* START Provided data *

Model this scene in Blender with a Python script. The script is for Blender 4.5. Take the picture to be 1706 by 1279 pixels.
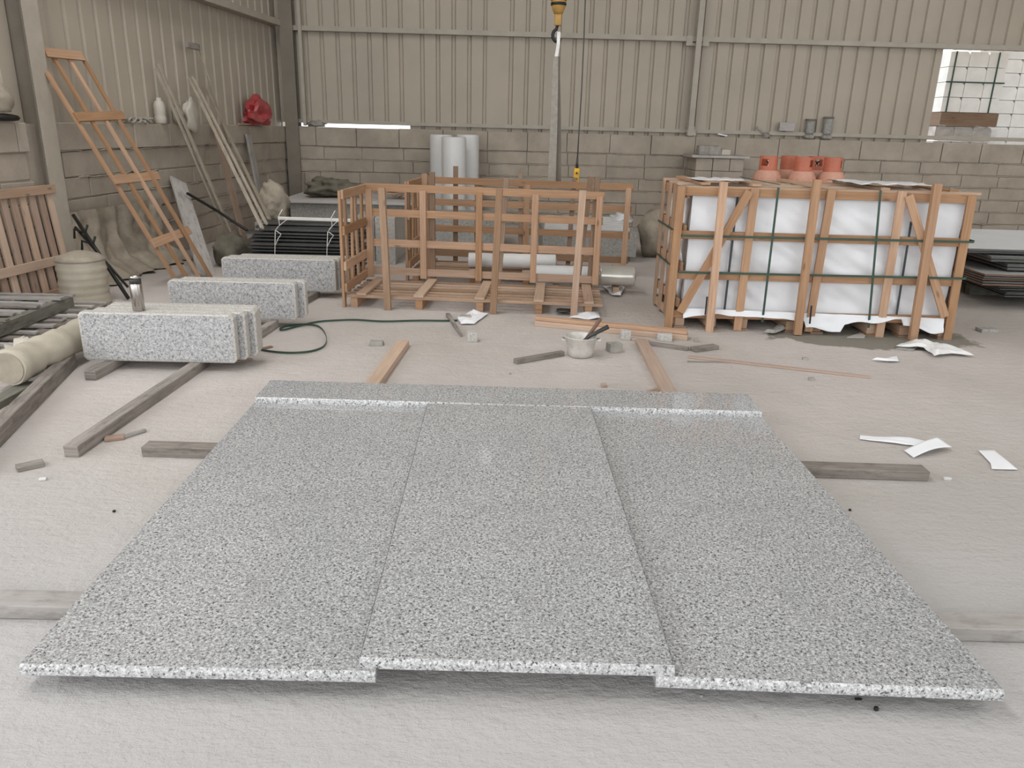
import bpy, bmesh, math, random
from mathutils import Vector, Matrix, noise
random.seed(7)
C = bpy.context.scene.collection
for o in list(bpy.data.objects): bpy.data.objects.remove(o)

# ------------------------------------------------------------------ camera
EYE = 1.5; FPX = 1282.0; IW, IH = 1706, 1279
pit, yaw, rol = math.radians(18.4), math.radians(1.0), math.radians(1.5)
FW = Vector((math.sin(yaw)*math.cos(pit), math.cos(yaw)*math.cos(pit), -math.sin(pit)))
R0 = Vector((math.cos(yaw), -math.sin(yaw), 0)); U0 = R0.cross(FW)
RT = R0*math.cos(rol)+U0*math.sin(rol); UP = U0*math.cos(rol)-R0*math.sin(rol)
cd = bpy.data.cameras.new('camera'); cam = bpy.data.objects.new('camera', cd); C.objects.link(cam)
cd.sensor_width = 36; cd.lens = 36*FPX/IW; cd.clip_end = 200
cam.matrix_world = Matrix(((RT.x, UP.x, -FW.x, 0), (RT.y, UP.y, -FW.y, 0), (RT.z, UP.z, -FW.z, EYE), (0, 0, 0, 1)))
bpy.context.scene.camera = cam

# ------------------------------------------------------------------ world, lights, exposure
w = bpy.data.worlds.new('sky'); bpy.context.scene.world = w; w.use_nodes = True
bg = w.node_tree.nodes['Background']; bg.inputs[0].default_value = (0.93, 0.97, 1.0, 1); bg.inputs[1].default_value = 2.7
vs = bpy.context.scene.view_settings
vs.view_transform = 'Standard'; vs.look = 'None'; vs.gamma = 1; vs.use_curve_mapping = False; vs.exposure = -0.17

def area(name, loc, size, power, rot=(0, 0, 0), col=(1, 0.98, 0.95)):
    l = bpy.data.lights.new(name, 'AREA'); l.shape = 'RECTANGLE'; l.size, l.size_y = size; l.energy = power; l.color = col
    o = bpy.data.objects.new(name, l); C.objects.link(o); o.location = loc; o.rotation_euler = rot; return o
# daylight: roof light strips (x range, y range) at z 6.4, the open front behind the camera, the open right side
SKY = [(-3.3, -1.7, 0.5, 8.6), (2.6, 3.6, -3.5, 3.0), (6.8, 8.4, 0.5, 8.6)]
for (a, b, c, d), e in zip(SKY, (190, 50, 140)):
    area('skylight', ((a+b)/2, (c+d)/2, 6.38), (b-a, d-c), e)
area('open_front', (2.5, -7.4, 2.9), (14, 5), 50, (math.radians(90), 0, 0), (0.97, 0.98, 1))
area('open_side', (12.7, 1, 1.9), (5.6, 3.4), 15, (0, math.radians(90), 0), (0.97, 0.98, 1))
bpy.data.objects['open_side'].rotation_euler = (math.radians(90), 0, math.radians(90))
area('open_left_bay', (-5.3, 0.2, 2.4), (7.5, 4.2), 165, (math.radians(90), 0, math.radians(-90)), (0.98, 0.98, 1))

# ------------------------------------------------------------------ helpers
def ray(px, py): return FW+RT*((px-IW/2)/FPX)-UP*((py-IH/2)/FPX)
def at(px, py, z=0.0):
    d = ray(px, py); t = (z-EYE)/d.z; return Vector((d.x*t, d.y*t, z))
def aty(px, py, Y):
    d = ray(px, py); t = Y/d.y; return Vector((d.x*t, Y, EYE+d.z*t))
def onp(px, py, p0, n):
    d = ray(px, py); e = Vector((0, 0, EYE)); t = (Vector(p0)-e).dot(n)/d.dot(n); return e+d*t

def nmat(name):
    m = bpy.data.materials.new(name); m.use_nodes = True; nt = m.node_tree
    return m, nt, nt.nodes['Principled BSDF']
def L(nt, a, b): nt.links.new(a, b)
def node(nt, t, **k):
    n = nt.nodes.new(t)
    for a, v in k.items():
        if a.startswith('i_'): n.inputs[a[2:].replace('_', ' ')].default_value = v
        else: setattr(n, a, v)
    return n
def ramp(nt, src, stops):
    r = nt.nodes.new('ShaderNodeValToRGB'); e = r.color_ramp.elements
    while len(e) < len(stops): e.new(0.5)
    for i, (p, c) in enumerate(stops):
        e[i].position = p; e[i].color = (*c, 1) if len(c) == 3 else c
    L(nt, src, r.inputs[0]); return r.outputs[0]
def mixc(nt, fac, a, b, mode='MIX'):
    m = nt.nodes.new('ShaderNodeMix'); m.data_type = 'RGBA'; m.blend_type = mode
    for s, v in ((m.inputs[0], fac), (m.inputs[6], a), (m.inputs[7], b)):
        if isinstance(v, (int, float)): s.default_value = v
        elif isinstance(v, tuple): s.default_value = (*v, 1) if len(v) == 3 else v
        else: L(nt, v, s)
    return m.outputs[2]
def noi(nt, vec, scale, det=4, rough=0.6):
    n = node(nt, 'ShaderNodeTexNoise'); n.inputs['Scale'].default_value = scale; n.inputs['Detail'].default_value = det
    n.inputs['Roughness'].default_value = rough
    if vec is not None: L(nt, vec, n.inputs['Vector'])
    return n.outputs['Fac']
def bump(nt, bs, h, strength, dist=0.01):
    b = node(nt, 'ShaderNodeBump'); b.inputs['Strength'].default_value = strength; b.inputs['Distance'].default_value = dist
    L(nt, h, b.inputs['Height']); L(nt, b.outputs[0], bs.inputs['Normal'])
def sc(nt, vec, s):
    m = node(nt, 'ShaderNodeMapping'); m.inputs['Scale'].default_value = s; L(nt, vec, m.inputs['Vector']); return m.outputs[0]

def simple(name, col, rough=0.7, metal=0.0, var=0.12, scale=6, bmp=0.0, bs_=40, spec=0.5, dust=0.0, dcol=(0.42, 0.38, 0.31)):
    m, nt, b = nmat(name); tc = node(nt, 'ShaderNodeTexCoord').outputs['Object']
    n = noi(nt, tc, scale, 5)
    c = ramp(nt, n, [(0.3, tuple(x*(1-var) for x in col)), (0.7, tuple(min(1, x*(1+var)) for x in col))])
    if dust:
        n2 = noi(nt, tc, scale*0.7, 6, 0.7)
        f = ramp(nt, n2, [(0.35, (dust*.3,)*3), (0.65, (dust,)*3)])
        c = mixc(nt, f, c, dcol)
    L(nt, c, b.inputs['Base Color']); b.inputs['Roughness'].default_value = rough; b.inputs['Metallic'].default_value = metal
    b.inputs['Specular IOR Level'].default_value = spec
    if bmp: bump(nt, b, noi(nt, tc, bs_, 4), bmp)
    return m

def wood(name, c1, c2, dust=0.0, knots=True, rough=0.65, dcol=(0.45, 0.41, 0.35)):
    m, nt, b = nmat(name); uv = node(nt, 'ShaderNodeTexCoord').outputs['UV']
    g = noi(nt, sc(nt, uv, (1.2, 28, 1)), 2.2, 6, 0.62)
    c = ramp(nt, g, [(0.30, c1), (0.52, tuple((a+d)/2 for a, d in zip(c1, c2))), (0.72, c2)])
    big = noi(nt, sc(nt, uv, (0.9, 2.0, 1)), 1.1, 2)
    c = mixc(nt, ramp(nt, big, [(0.35, (0.0,)*3), (0.7, (0.45,)*3)]), c, tuple(x*0.72 for x in c1))
    if knots:
        v = node(nt, 'ShaderNodeTexVoronoi'); v.inputs['Scale'].default_value = 1.0; L(nt, sc(nt, uv, (3.1, 9, 1)), v.inputs['Vector'])
        k = ramp(nt, v.outputs['Distance'], [(0.05, (0.75,)*3), (0.13, (0,)*3)])
        c = mixc(nt, k, c, tuple(x*0.35 for x in c1))
    if dust:
        n2 = noi(nt, sc(nt, uv, (2, 5, 1)), 2, 6, 0.7)
        c = mixc(nt, ramp(nt, n2, [(0.3, (dust*.35,)*3), (0.65, (dust,)*3)]), c, dcol)
    if not knots:
        n3 = noi(nt, sc(nt, uv, (3, 9, 1)), 1.6, 5, 0.7)
        c = mixc(nt, ramp(nt, n3, [(0.5, (0,)*3), (0.68, (0.6,)*3)]), c, tuple(x*0.55 for x in c1))
    oi = node(nt, 'ShaderNodeObjectInfo'); mr = node(nt, 'ShaderNodeMapRange'); L(nt, oi.outputs['Random'], mr.inputs[0]); mr.inputs[3].default_value = 0.70; mr.inputs[4].default_value = 1.12
    m2 = node(nt, 'ShaderNodeMapRange'); L(nt, oi.outputs['Random'], m2.inputs[0]); m2.inputs[3].default_value = 1.1; m2.inputs[4].default_value = 0.85
    hs = node(nt, 'ShaderNodeHueSaturation'); L(nt, c, hs.inputs['Color']); L(nt, mr.outputs[0], hs.inputs['Value']); L(nt, m2.outputs[0], hs.inputs['Saturation']); c = hs.outputs[0]
    L(nt, c, b.inputs['Base Color']); b.inputs['Roughness'].default_value = rough; b.inputs['Specular IOR Level'].default_value = 0.3
    bump(nt, b, g, 0.35, 0.004)
    return m

def granite(name, lo, mid, hi, rough, scale=150, bmp=0.0, dust=0.0):
    m, nt, b = nmat(name); tc = node(nt, 'ShaderNodeTexCoord').outputs['Object']
    v = node(nt, 'ShaderNodeTexVoronoi'); v.inputs['Scale'].default_value = scale; L(nt, tc, v.inputs['Vector'])
    s = node(nt, 'ShaderNodeSeparateColor'); L(nt, v.outputs['Color'], s.inputs[0])
    n = noi(nt, tc, scale*0.42, 3, 0.6)
    ad = node(nt, 'ShaderNodeMath', operation='MULTIPLY_ADD'); L(nt, s.outputs[0], ad.inputs[0]); ad.inputs[1].default_value = 0.42; 
    L(nt, n, ad.inputs[2])
    c = ramp(nt, ad.outputs[0], [(0.46, lo), (0.58, mid), (0.72, mid), (0.90, hi)])
    big = noi(nt, tc, 2.6, 4)
    c = mixc(nt, ramp(nt, big, [(0.35, (0,)*3), (0.7, (0.22,)*3)]), c, tuple(x*0.72 for x in mid))
    if dust: c = mixc(nt, ramp(nt, noi(nt, tc, 5, 5), [(0.3, (dust*.5,)*3), (0.7, (dust,)*3)]), c, (0.47, 0.44, 0.40))
    L(nt, c, b.inputs['Base Color']); b.inputs['Roughness'].default_value = rough
    if bmp: bump(nt, b, n, bmp, 0.003)
    return m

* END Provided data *

Your task is to restate word for word the lines from the top of the data to the line containing "for o in list(bpy.data.objects): bpy.data.objects.remove(o)", both ends included, with every picture left out.

▸ Written response:
Model this scene in Blender with a Python script. The script is for Blender 4.5. Take the picture to be 1706 by 1279 pixels.
import bpy, bmesh, math, random
from mathutils import Vector, Matrix, noise
random.seed(7)
C = bpy.context.scene.collection
for o in list(bpy.data.objects): bpy.data.objects.remove(o)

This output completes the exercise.